Поощрения у разведчиков примерно такие же, как у всех советских служащих, — благодарности с занесением в трудовую книжку, грамоты, денежные премии, ценные подарки, ордена и плюс то, что нам, обыкновенным совслужащим, можно сказать, не снилось: именное оружие, которое, правда, пряталось в бездонный сейф «Пятого». А иногда разведчику сообщали по радио (как замирало его сердце, когда он ночью расшифровывал текст!), что сам Председатель знает, какое он выполняет задание, чем занимается, и его благодарит — выше этой похвалы ничего не было. Однако было и такое, что разведчикам тоже «не снилось»: о них не писали в открытой печати, их имен и фамилий, в отличие от космонавтов и тружеников полей, не знал народ, они «проходили», как «безымянные герои», их иногда даже хоронили под чужими фамилиями.
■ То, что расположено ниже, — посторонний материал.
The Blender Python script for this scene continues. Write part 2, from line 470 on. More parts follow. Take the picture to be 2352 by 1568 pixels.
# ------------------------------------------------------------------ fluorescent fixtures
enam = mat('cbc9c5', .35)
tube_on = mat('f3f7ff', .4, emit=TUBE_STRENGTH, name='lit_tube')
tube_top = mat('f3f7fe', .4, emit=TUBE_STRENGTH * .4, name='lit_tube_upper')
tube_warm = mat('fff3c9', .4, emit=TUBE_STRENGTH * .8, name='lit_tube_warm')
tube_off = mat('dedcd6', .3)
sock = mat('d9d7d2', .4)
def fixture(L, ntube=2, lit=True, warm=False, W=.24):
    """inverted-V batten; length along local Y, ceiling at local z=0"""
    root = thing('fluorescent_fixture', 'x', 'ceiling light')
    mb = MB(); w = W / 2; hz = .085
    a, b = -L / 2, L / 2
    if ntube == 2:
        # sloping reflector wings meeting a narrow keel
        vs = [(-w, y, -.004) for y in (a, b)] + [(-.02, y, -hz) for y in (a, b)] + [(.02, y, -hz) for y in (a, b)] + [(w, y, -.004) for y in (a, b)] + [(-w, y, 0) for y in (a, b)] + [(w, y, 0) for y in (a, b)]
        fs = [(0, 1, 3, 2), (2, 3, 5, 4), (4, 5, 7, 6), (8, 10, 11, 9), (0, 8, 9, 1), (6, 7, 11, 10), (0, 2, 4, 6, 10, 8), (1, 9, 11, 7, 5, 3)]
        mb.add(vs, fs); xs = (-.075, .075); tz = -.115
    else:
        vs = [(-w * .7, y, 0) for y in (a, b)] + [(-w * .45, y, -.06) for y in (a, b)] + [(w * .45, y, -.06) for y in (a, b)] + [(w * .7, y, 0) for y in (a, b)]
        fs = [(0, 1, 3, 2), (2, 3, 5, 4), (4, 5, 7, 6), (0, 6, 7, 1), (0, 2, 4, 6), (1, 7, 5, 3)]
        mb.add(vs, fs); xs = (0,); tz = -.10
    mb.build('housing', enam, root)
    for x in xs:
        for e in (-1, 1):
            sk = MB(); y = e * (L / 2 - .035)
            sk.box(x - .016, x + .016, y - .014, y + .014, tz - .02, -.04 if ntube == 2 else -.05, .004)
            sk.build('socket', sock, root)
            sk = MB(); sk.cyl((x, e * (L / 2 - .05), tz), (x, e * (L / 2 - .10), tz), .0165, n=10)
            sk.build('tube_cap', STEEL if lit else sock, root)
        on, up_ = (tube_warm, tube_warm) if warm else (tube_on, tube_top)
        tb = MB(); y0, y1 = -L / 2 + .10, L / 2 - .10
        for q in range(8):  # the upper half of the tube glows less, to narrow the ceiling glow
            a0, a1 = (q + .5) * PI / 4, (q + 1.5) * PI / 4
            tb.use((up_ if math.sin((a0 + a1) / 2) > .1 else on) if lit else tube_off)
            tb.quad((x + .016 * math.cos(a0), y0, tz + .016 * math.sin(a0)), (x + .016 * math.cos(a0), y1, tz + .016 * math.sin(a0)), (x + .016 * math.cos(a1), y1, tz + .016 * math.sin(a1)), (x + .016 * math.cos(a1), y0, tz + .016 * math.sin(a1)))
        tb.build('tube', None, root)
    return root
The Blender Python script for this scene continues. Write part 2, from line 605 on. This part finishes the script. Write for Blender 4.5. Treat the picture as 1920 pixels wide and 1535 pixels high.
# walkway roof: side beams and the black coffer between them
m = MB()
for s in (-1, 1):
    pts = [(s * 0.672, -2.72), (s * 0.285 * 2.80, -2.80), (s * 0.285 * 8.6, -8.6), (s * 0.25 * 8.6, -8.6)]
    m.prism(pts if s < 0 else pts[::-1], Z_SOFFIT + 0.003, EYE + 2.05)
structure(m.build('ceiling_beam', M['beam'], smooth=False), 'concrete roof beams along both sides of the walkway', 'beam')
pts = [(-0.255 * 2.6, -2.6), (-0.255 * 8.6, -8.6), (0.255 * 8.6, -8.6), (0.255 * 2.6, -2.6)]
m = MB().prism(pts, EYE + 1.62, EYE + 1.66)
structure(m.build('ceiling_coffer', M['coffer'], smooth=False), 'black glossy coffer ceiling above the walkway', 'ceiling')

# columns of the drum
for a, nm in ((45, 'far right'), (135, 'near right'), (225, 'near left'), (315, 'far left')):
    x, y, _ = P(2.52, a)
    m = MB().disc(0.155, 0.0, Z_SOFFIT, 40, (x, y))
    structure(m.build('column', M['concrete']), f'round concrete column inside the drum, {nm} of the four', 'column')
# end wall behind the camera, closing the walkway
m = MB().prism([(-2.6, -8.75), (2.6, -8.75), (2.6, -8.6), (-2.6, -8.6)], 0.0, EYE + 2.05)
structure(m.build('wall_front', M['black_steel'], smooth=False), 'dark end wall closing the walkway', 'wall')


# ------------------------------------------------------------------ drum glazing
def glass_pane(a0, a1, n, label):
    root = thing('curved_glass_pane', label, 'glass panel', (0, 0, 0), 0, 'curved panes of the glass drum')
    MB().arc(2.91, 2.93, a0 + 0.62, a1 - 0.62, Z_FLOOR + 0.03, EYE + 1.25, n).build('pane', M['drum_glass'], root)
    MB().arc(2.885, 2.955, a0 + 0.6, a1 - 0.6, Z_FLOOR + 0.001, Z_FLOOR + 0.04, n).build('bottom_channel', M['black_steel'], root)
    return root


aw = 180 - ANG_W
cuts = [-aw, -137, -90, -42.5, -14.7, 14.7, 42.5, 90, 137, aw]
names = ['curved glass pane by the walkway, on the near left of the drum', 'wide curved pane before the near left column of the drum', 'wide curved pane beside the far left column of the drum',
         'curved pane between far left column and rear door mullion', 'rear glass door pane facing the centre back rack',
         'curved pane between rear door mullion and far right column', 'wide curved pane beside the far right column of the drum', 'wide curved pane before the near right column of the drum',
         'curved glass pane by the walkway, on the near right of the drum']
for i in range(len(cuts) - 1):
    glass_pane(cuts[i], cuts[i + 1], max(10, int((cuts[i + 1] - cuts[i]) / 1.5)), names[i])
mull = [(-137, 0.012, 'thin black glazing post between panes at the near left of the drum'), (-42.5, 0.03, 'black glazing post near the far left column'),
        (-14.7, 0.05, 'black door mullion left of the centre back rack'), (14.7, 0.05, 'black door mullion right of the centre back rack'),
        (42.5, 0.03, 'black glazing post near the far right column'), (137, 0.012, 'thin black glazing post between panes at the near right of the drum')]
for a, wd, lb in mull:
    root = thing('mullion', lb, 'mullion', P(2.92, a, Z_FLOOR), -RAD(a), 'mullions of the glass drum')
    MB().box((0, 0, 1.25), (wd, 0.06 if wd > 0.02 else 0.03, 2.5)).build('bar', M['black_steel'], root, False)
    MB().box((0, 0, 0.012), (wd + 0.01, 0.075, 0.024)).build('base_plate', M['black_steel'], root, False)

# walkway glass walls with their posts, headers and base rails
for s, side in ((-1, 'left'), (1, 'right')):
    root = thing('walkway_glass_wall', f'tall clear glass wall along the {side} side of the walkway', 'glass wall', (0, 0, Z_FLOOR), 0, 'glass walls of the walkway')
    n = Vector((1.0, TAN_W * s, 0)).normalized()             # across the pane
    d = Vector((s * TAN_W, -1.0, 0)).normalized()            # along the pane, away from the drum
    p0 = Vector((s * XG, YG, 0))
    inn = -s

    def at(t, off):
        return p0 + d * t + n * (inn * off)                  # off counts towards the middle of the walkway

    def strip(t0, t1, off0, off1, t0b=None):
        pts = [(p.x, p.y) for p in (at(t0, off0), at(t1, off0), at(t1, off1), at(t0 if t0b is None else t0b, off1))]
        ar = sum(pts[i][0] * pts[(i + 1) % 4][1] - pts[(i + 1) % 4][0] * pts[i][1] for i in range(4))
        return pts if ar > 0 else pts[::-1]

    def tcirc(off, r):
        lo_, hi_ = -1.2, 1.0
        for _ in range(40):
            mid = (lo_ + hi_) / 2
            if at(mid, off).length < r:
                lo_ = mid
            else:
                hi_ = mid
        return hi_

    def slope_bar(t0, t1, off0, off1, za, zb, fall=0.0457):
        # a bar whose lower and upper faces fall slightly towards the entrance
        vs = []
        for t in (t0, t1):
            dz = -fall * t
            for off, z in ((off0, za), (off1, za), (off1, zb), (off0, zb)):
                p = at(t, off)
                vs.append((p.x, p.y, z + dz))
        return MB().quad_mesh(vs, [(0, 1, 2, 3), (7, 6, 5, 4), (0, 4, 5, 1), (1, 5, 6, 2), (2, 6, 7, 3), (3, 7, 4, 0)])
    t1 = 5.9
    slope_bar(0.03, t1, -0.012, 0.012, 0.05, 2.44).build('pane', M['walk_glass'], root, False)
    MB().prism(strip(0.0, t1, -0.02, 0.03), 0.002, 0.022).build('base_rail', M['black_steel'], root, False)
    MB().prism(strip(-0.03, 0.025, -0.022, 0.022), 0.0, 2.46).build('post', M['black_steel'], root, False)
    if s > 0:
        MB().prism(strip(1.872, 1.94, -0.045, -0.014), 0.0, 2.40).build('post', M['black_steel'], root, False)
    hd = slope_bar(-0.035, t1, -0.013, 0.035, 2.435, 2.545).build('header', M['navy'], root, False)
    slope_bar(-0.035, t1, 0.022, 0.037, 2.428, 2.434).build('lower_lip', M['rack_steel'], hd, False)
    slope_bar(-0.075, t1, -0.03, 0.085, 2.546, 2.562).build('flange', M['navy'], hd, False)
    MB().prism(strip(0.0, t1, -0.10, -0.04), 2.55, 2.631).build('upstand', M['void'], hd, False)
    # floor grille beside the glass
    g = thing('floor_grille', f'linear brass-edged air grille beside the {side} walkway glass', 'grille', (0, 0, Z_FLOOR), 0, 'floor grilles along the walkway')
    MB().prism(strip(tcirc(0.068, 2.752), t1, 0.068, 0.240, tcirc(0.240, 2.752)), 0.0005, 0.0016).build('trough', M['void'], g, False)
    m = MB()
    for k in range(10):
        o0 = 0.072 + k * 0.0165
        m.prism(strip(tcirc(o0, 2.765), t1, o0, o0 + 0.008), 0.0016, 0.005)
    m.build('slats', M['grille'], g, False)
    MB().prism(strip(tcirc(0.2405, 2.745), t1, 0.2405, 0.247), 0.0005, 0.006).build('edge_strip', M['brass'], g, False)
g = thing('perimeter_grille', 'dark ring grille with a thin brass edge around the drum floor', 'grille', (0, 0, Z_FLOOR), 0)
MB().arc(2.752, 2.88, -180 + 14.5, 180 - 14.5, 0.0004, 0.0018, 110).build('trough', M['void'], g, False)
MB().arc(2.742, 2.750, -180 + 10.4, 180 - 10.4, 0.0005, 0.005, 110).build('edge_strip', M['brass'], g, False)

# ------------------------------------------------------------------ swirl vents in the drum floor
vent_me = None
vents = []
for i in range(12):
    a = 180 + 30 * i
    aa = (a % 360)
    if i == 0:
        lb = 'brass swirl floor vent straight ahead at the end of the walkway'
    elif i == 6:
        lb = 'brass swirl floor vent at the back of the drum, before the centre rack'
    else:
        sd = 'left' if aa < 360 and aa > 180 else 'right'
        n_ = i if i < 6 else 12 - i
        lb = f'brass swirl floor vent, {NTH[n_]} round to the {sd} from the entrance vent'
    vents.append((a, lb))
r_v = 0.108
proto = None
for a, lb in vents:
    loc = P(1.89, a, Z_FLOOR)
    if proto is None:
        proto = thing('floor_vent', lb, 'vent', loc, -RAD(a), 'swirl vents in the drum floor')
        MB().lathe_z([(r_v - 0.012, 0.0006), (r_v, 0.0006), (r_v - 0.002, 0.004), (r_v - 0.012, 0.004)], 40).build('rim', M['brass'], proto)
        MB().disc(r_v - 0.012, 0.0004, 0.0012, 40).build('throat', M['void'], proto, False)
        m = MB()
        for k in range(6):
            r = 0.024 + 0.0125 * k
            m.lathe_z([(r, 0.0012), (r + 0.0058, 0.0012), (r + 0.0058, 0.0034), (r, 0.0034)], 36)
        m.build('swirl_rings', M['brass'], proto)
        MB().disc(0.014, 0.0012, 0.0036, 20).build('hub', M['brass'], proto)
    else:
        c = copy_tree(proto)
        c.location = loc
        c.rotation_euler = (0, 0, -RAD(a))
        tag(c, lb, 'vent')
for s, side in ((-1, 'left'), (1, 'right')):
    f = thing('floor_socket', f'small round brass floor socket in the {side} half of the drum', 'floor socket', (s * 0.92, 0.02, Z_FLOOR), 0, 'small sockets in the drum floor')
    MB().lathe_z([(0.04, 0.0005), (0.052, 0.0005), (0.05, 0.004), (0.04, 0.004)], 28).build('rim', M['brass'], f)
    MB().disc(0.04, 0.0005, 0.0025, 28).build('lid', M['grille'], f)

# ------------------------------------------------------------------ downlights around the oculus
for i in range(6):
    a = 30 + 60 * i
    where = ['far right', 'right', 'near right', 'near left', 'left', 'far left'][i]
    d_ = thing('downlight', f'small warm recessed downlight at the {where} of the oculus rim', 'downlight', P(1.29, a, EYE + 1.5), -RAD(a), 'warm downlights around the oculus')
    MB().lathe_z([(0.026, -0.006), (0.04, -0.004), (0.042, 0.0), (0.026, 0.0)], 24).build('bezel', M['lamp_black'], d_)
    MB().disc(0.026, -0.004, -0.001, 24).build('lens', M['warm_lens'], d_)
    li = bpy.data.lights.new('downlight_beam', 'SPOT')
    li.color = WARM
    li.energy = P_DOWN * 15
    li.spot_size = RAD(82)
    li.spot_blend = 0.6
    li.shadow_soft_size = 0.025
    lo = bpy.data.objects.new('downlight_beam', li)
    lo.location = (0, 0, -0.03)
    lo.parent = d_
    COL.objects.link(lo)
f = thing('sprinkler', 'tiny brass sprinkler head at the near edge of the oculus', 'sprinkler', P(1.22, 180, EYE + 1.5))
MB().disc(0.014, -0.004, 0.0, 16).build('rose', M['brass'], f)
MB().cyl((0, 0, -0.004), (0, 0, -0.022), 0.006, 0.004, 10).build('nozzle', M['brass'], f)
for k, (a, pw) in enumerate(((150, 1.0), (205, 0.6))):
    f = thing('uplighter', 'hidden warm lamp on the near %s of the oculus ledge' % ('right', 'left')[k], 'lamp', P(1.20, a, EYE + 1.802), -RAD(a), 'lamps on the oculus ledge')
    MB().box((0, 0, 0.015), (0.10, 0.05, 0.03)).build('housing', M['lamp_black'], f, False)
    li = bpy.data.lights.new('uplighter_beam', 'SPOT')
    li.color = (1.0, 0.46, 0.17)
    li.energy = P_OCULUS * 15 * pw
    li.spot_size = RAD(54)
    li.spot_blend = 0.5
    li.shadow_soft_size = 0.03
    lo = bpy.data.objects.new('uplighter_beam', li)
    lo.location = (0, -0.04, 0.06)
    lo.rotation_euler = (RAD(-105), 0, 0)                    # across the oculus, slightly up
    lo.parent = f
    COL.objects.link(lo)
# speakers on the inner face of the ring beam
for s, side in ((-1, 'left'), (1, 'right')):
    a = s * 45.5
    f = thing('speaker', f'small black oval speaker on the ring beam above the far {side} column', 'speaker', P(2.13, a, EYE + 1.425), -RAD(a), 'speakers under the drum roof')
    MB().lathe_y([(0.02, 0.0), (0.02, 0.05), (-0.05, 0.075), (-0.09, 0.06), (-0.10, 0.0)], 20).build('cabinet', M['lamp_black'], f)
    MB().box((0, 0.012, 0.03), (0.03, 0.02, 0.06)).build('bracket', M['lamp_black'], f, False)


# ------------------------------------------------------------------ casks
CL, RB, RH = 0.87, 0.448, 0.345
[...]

Это про них в пролетарском марше: «Вы с нами, вы с нами, хоть нет вас в колоннах…»

А воздавалось им по заслугам на сверхсекретных совещаниях, и то не всегда и не всем, и еще, бывало, в надгробных речах, если они легально уходили в «вечные нелегалы» — туда, откуда обменов нет. Говоря обо всем об этом, положим, мне они не жаловались, а констатировали факт. «Мне очень хотелось бы, — написал в своей автобиографии полковник А., — чтобы наша молодежь воспитывала в себе высокое чувство собственного достоинства, патриотизма и безграничной веры в правоту того дела, за которое боролись их отцы». А Конона Трофимовича, кстати сказать, во всей этой «закрытости» трогало за живое только одно: дети разведчиков не могли прилюдно гордиться своими отцами. Остальное, сказал он, поверьте, — трава!

Продвигаясь по службе, Лонгсдейл фактически стоял на месте или, если угодно, стоя на месте, он фактически регулярно получал повышения; все зависело от того, что полагать его «службой» — работу в качестве разведчика или владение сначала одной, а потом и четырьмя фирмами да еще многомиллионным капиталом. Три последних года он имел звание полковника. Форму не надевал никогда в жизни. В сейфе у «Пятого» лежали его боевые ордена; я имею право называть их «боевыми»? — обратился он к Ведущему с легкой усмешкой, и тот молча и серьезно опустил верхние веки: да. Конон Трофимович однажды сказал мне: «Когда я умру, ордена не понесут за мной на подушечках, — знаете, почему? Потому, что я такой же «полковник» и «орденоносец», каким «поручиком» был небезызвестный Киже: я есть, но в то же время меня — нет!»